In Arabic, جدلية Jadaliyya (derived from the word جدل “jadal”), means “dialectic."
All of Jadaliyya's co-editors are unpaid volunteers and it does not accept advertising. While most of Jadaliyya is either self-funded or funded by barter for "big projects," it has received grants from the Open Society Institute. According to Portal 9: "The Arab uprisings, which gained momentum only a few months after Jadaliyya was established, firmly catapulted it to the forefront of critical debates and analysis of the Arab world."
One of the founding editors, George Mason University professor Bassam Haddad, told the Chronicle of Higher Education that Jadaliyya aspires to "offer a scholarly, left-of-center ‘counter discourse’ to the mainstream conversation about the Arab world."Georgetown University professor and contributor Elliot Colla also noted in the Chronicle that, “I couldn’t say there’s a dogma; in fact there’s a lot of argument and debate [….] but there is a political project." Finally, another professor described Jadaliyya to the Chronicle as "friends publishing friends on issues they agree upon."
Jadaliyya is one in a series of knowledge production projects under the rubric of the Arab Studies Institute. These include an academic research journal (est. 1992), a documentary film collective (est. in 2003), and a publishing house (est. 2012).
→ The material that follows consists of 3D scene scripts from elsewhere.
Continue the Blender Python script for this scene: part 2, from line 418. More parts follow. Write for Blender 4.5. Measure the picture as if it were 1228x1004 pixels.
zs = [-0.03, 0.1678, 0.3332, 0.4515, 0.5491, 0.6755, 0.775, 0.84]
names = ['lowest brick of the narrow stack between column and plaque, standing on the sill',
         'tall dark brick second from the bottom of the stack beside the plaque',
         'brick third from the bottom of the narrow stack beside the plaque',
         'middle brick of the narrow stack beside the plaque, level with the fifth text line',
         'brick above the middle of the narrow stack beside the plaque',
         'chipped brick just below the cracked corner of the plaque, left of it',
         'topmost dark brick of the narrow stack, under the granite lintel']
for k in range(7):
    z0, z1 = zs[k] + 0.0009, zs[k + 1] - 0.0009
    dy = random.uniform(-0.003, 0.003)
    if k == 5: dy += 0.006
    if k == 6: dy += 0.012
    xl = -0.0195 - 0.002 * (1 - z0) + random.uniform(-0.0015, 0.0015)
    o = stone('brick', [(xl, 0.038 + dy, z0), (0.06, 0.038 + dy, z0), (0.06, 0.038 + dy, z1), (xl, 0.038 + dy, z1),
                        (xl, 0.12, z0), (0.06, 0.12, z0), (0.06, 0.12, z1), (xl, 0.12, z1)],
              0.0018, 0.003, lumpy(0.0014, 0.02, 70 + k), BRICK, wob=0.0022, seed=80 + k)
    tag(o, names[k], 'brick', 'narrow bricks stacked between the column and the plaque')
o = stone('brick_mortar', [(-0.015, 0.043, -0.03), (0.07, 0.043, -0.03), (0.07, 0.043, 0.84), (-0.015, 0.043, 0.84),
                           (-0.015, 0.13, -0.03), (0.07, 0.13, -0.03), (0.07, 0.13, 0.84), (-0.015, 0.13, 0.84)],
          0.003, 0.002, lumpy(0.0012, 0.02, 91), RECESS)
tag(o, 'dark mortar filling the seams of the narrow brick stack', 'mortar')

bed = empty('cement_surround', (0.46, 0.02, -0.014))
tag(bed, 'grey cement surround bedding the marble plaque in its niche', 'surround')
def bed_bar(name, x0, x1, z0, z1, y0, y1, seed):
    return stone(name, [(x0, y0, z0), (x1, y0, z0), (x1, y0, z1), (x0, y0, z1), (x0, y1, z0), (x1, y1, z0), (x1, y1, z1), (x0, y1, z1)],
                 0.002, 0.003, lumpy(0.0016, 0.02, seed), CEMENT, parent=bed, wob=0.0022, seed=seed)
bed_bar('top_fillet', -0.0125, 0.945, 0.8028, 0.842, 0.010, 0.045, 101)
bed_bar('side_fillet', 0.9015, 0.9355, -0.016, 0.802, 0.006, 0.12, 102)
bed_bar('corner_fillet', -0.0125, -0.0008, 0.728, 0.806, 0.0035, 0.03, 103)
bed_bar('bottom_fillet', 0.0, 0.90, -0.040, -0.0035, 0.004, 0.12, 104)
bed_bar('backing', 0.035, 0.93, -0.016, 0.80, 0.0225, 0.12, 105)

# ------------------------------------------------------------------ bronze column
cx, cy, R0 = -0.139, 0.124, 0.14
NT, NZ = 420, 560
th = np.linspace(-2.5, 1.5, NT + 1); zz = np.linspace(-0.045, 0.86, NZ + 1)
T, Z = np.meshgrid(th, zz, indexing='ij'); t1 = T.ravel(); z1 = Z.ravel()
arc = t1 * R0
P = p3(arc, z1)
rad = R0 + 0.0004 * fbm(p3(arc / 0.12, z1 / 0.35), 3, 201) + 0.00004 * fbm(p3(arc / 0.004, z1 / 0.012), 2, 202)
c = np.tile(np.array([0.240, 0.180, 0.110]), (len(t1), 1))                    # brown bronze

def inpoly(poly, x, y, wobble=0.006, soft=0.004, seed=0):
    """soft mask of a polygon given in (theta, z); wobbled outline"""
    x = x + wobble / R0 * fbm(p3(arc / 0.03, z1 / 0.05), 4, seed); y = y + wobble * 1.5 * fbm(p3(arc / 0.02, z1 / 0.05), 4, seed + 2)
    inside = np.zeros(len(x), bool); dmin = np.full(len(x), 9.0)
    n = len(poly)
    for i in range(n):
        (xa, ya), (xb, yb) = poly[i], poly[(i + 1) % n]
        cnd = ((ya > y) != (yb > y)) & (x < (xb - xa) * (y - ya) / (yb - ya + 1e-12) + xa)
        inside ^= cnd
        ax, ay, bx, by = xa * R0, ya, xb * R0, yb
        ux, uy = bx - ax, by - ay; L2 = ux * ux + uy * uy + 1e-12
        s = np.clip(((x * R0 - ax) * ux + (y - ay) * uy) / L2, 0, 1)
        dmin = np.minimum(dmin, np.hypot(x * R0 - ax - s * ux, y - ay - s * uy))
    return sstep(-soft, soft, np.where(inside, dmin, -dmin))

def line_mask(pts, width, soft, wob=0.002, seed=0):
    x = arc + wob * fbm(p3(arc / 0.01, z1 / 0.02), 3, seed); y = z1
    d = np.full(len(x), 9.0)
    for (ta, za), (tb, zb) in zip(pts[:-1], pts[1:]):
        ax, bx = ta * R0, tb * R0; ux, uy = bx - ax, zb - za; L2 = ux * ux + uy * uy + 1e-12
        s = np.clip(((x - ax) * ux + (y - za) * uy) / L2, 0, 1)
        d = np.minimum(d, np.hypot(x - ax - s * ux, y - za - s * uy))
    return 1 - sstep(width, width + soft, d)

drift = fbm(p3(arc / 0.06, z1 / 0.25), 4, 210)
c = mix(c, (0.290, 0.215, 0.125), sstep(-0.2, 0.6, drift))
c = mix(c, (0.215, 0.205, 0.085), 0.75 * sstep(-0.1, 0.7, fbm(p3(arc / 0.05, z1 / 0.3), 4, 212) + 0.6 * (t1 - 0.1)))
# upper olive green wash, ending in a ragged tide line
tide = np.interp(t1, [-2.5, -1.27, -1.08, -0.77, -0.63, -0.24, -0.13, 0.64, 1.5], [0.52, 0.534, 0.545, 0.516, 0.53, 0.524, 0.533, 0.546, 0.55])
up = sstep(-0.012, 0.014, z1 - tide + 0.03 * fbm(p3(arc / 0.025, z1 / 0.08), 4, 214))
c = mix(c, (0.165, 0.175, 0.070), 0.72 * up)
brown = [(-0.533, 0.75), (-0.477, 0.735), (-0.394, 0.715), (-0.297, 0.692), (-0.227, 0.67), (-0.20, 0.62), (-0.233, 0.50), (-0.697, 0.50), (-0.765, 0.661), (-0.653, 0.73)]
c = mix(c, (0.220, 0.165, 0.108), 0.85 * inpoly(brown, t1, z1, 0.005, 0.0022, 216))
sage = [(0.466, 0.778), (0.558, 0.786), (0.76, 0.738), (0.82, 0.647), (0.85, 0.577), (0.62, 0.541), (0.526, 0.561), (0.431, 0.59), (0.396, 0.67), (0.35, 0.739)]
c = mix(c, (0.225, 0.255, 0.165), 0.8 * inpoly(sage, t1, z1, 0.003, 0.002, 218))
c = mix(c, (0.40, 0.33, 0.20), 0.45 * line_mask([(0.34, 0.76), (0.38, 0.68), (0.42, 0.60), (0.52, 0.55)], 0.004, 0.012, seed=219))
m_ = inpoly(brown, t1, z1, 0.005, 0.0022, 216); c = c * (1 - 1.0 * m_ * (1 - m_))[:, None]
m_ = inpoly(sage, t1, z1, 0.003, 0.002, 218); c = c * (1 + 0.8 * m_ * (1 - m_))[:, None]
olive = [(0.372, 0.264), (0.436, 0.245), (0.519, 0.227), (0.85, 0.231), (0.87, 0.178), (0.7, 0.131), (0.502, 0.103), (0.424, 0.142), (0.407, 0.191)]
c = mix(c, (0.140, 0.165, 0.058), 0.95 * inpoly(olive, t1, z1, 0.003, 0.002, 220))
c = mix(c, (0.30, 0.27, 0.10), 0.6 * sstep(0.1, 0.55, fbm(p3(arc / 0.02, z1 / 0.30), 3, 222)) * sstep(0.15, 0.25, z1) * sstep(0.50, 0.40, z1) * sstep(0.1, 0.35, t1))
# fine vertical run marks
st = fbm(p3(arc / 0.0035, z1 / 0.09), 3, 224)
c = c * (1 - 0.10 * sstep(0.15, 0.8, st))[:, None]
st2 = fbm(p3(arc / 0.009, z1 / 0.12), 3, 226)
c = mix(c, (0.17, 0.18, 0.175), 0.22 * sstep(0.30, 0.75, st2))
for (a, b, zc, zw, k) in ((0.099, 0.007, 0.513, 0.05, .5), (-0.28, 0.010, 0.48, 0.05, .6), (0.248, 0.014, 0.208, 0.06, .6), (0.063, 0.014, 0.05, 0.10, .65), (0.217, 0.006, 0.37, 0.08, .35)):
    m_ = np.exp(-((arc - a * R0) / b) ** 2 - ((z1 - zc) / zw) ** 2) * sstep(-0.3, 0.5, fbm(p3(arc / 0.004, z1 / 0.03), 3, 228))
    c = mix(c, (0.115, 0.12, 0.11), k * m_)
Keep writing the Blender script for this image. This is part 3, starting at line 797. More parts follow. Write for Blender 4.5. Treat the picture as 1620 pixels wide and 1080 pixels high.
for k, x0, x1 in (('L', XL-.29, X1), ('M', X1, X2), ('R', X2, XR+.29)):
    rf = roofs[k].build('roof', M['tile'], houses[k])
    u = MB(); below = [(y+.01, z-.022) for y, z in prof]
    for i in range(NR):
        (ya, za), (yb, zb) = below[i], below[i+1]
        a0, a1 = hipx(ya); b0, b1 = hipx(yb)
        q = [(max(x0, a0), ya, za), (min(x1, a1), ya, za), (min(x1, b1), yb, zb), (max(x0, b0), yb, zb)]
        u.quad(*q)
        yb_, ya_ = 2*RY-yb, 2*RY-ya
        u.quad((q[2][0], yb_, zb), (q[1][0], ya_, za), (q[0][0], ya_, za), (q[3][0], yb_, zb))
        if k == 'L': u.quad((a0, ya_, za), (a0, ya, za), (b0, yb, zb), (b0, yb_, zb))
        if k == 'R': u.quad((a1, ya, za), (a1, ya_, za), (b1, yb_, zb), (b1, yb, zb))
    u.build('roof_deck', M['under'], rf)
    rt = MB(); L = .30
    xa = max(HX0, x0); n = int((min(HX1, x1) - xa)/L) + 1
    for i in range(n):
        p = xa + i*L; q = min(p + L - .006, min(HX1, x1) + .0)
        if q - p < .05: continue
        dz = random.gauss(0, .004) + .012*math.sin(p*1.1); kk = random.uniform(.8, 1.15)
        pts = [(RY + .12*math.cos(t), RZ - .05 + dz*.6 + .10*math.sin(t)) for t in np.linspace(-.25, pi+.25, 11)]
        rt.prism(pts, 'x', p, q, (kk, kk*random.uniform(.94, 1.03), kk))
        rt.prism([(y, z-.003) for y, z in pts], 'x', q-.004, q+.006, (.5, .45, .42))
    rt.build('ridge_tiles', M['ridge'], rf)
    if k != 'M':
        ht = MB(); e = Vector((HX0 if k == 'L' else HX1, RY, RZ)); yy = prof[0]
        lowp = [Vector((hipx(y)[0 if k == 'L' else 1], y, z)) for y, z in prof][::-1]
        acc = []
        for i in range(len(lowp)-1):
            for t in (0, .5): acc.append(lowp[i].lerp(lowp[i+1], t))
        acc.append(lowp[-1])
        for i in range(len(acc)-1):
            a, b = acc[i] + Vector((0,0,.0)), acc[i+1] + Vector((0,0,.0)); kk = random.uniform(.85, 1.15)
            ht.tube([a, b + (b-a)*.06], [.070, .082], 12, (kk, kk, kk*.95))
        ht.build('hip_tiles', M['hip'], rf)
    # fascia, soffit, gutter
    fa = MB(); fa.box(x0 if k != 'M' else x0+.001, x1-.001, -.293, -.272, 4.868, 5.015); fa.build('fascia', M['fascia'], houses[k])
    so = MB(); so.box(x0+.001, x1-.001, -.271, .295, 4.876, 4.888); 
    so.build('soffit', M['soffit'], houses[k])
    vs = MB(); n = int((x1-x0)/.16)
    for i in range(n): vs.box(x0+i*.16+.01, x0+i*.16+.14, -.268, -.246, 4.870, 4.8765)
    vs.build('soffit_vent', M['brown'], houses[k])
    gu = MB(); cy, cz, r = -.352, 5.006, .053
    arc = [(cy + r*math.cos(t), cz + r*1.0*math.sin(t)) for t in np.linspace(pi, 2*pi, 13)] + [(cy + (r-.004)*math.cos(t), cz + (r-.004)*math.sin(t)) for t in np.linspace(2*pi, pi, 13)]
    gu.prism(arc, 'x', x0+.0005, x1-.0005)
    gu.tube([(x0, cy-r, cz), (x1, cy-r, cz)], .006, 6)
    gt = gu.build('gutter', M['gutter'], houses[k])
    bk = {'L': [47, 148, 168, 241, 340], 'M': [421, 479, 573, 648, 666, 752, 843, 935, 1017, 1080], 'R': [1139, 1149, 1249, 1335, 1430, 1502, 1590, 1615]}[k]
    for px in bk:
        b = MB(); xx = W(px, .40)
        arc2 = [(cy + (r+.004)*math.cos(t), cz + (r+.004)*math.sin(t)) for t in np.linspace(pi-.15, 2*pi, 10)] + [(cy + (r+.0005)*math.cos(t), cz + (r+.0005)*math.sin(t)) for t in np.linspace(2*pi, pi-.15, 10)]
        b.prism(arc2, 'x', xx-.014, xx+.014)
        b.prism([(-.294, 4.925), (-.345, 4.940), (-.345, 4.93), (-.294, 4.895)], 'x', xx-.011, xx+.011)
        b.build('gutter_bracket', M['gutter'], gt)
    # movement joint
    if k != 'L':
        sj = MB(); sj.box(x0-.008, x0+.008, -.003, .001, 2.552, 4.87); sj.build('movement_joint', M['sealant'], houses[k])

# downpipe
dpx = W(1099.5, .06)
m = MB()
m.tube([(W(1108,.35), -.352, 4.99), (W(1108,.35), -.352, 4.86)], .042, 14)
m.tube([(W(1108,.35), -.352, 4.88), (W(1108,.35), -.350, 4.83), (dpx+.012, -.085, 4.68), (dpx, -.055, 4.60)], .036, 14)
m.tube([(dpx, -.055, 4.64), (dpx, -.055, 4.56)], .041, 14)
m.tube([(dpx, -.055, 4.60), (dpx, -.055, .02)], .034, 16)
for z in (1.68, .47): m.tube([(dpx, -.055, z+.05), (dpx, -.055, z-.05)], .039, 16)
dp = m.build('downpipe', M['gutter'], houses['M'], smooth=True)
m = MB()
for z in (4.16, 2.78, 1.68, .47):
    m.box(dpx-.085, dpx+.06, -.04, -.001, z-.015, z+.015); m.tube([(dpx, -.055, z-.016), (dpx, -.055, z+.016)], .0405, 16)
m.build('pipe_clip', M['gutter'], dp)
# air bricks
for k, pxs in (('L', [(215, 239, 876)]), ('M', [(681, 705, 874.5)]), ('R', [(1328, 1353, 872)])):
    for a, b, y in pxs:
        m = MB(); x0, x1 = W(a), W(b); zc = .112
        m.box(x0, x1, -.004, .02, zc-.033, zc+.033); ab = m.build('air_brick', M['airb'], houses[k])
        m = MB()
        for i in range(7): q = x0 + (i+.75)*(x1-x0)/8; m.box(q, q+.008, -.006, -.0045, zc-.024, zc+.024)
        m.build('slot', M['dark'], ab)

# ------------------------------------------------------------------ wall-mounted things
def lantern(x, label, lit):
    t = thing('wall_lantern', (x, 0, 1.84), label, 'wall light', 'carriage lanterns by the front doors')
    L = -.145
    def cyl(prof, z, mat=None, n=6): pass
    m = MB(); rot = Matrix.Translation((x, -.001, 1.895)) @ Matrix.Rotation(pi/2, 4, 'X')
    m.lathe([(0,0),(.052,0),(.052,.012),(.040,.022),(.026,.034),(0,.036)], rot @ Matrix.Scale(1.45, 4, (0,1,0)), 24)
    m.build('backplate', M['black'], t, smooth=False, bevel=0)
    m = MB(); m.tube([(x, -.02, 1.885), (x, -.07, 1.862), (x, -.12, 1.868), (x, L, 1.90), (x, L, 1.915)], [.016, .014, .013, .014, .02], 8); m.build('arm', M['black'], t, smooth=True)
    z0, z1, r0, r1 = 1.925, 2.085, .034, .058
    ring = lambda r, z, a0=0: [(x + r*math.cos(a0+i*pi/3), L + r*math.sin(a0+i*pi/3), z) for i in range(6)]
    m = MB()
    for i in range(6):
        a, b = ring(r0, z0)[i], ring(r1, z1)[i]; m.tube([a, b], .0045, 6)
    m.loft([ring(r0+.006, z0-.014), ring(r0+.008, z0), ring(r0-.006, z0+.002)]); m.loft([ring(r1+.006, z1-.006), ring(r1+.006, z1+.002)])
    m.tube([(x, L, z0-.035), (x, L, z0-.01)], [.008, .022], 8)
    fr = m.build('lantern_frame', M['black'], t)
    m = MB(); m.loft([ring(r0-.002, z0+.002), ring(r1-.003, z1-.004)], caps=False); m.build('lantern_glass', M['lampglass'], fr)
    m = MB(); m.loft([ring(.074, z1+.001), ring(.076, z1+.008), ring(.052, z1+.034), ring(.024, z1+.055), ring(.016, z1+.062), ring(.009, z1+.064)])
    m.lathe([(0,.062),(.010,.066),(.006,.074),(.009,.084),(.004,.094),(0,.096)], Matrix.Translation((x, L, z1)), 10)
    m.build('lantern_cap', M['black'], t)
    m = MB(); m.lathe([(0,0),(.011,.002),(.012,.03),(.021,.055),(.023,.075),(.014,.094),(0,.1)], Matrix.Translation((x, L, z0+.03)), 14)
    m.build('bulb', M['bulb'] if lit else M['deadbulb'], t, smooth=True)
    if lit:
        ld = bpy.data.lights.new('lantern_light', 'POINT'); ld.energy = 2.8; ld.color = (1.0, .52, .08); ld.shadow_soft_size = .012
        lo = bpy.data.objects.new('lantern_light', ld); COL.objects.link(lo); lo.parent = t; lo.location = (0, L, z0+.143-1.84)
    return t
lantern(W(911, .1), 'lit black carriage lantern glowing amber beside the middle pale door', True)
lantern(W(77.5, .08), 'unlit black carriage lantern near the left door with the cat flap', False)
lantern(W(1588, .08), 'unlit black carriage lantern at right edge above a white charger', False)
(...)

According to Haddad (who is also founder of the Arab Studies Institute) the impetus behind Jadaliyya originated in 2002 with the intent to create "a publication that would have a wider circulation" than the scholarly, peer-reviewed Arab Studies Journal. Haddad and his colleague Sinan Antoon believed that "good knowledge was being hoarded in journals that are largely inaccessible to the general public" and wanted "to reach beyond the academic community." The idea was shelved, however, after the Iraq War began in 2003 and their team focused instead on documentary film production producing three films in a period of six years (About Baghdad, What is Said About Arabs and Terrorism, and The Other Threat).